You have 50 days until Valentine’s Day. Why am I giving you so much notice? Well, you might need it. If you believe the media, you probably should have started planning months ago.
Valentine’s Day used to be about sending cards. It’s only in the past 50 years or so that the range of gifts expanded to flowers, chocolate and jewelry. These are more expensive, which is all the better for the florists, chocolatiers and jewelers, but bad news for you. You can expect to drop $125 at the very cheapest on this trifecta, which doesn’t even include dinner.
This is a lot of money, especially for students, but advertisements make certain promises that might tempt us to buy. Buying something as expensive as jewelry must mean that it is true love, and of course, in every commercial chocolate is shown practically causing orgasms. Flowers aren’t really portrayed as having any sort of special powers, but they are such a staple (who doesn’t get 12 roses?) that they barely need any ads at all.
What it comes down to is that society (i.e. companies that sell Valentine’s gifts) want you to forget about all the love and feelings and stuff and just buy your girlfriend what everyone else is buying.
And yes, I said girlfriend, because I have never seen an add that promises guys any sort of Valentine’s Day gift, except sex as a direct result of the other gifts he has bought.
Sexism and prostitution aside, there is no way to succeed in this kind of system. Sure, you bought flowers, chocolate and jewelry, but that’s just the basics. To truly create a fairy-tale Valentine’s Day, you will need to at least throw down $500 an hour for a horse-drawn carriage, to say nothing about the trained doves and string quartet. Even a fairly basic romantic dinner is not only fairly pricey, but can easily fall through if you don’t make reservations soon. So why do we even try?
Truth is, advertizing doesn’t only work on the guy who has to buy all this stuff. Whether they like it or not, everyone’s expectations have been raised by these ridiculous ads. I don’t care who you are, if you’re expecting dinner at a fancy restaurant and a diamond necklace, and you get Pita Pit and a ring pop, you’re going to be a bit disappointed.
The secret to having as little of that disappointment as possible is, of course, communication. Try to figure out what each person in the relationship expects from the day. It would be classy to not do this the day before. There are many different ways you can celebrate Valentine’s Day and you shouldn’t feel pressured to celebrate in a way neither of you really wants.
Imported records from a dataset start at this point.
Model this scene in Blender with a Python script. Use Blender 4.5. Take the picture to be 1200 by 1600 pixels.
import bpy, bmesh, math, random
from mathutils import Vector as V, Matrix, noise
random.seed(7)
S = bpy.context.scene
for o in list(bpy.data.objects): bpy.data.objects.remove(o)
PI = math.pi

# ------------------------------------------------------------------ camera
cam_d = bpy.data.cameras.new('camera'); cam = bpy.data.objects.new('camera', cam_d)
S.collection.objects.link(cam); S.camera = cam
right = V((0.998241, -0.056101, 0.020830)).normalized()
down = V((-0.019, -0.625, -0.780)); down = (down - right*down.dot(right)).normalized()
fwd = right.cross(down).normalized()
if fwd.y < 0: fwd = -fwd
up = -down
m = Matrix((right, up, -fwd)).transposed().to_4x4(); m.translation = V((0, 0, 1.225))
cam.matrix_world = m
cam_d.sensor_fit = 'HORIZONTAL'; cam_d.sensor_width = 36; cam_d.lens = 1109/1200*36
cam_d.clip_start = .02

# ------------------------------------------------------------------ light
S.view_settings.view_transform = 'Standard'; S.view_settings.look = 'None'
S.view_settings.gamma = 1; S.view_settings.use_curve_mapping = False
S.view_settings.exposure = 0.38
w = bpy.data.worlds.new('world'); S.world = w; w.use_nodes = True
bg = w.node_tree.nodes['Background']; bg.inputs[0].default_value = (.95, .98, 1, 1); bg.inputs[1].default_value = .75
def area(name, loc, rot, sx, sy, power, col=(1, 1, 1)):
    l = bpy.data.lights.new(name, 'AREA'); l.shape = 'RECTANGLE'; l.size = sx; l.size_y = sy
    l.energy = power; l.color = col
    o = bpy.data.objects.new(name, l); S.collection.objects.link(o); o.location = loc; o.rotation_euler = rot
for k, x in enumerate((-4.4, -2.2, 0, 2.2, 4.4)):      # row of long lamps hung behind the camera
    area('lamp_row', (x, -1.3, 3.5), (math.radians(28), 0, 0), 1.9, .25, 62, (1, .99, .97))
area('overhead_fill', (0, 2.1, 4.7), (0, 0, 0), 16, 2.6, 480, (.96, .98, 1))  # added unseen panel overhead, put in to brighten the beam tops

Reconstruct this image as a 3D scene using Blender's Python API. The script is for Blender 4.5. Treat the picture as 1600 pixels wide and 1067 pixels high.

If your relationship is relatively young, Valentine’s could be fraught with even more trouble. If you are still infatuated with each other, it won’t be very healthy to listen to the day’s message of true love, marriage proposals and happily ever after. You will probably still want to celebrate it, but make sure that you’re having fun, and not in a restaurant surrounded by couples who have been together for years. It’s probably too soon to be thinking that far down the road, especially when you should be focusing on each other and not on what society thinks you should be feeling.
And if you find yourself on Valentine’s Day with nobody to celebrate with, it is of course a perfect time to celebrate “Singles Awareness Day” with friends. Just try to do things that will place you far away from the happy couples, as that defeats the purpose of celebrating your singleness and your right to celebrate even if you aren’t seeing anyone. Watching a movie while eating ice cream is a traditional favorite, but don’t pass up a fun (not romantic) dinner or something more wild (sex toy party?). There are endless possibilities.
Another benefit of Valentine’s Day is that if you do feel lonely, it’s likely that others feel the same way. While it would be unlikely to start a relationship with someone while under that sort of pressure, hooking up with someone might be just the thing to remind you of the fun of single life. Just be sure that you don’t expect anything more than fun from it.
In short, whatever your situation this Valentine’s Day, don’t let your day be dictated by our consumerist culture. For hundreds of years, it was a holiday about love, and that should be your focus, not whatever you are supposed to buy to prove that you have love. As long as the day is special, who cares what you buy or get?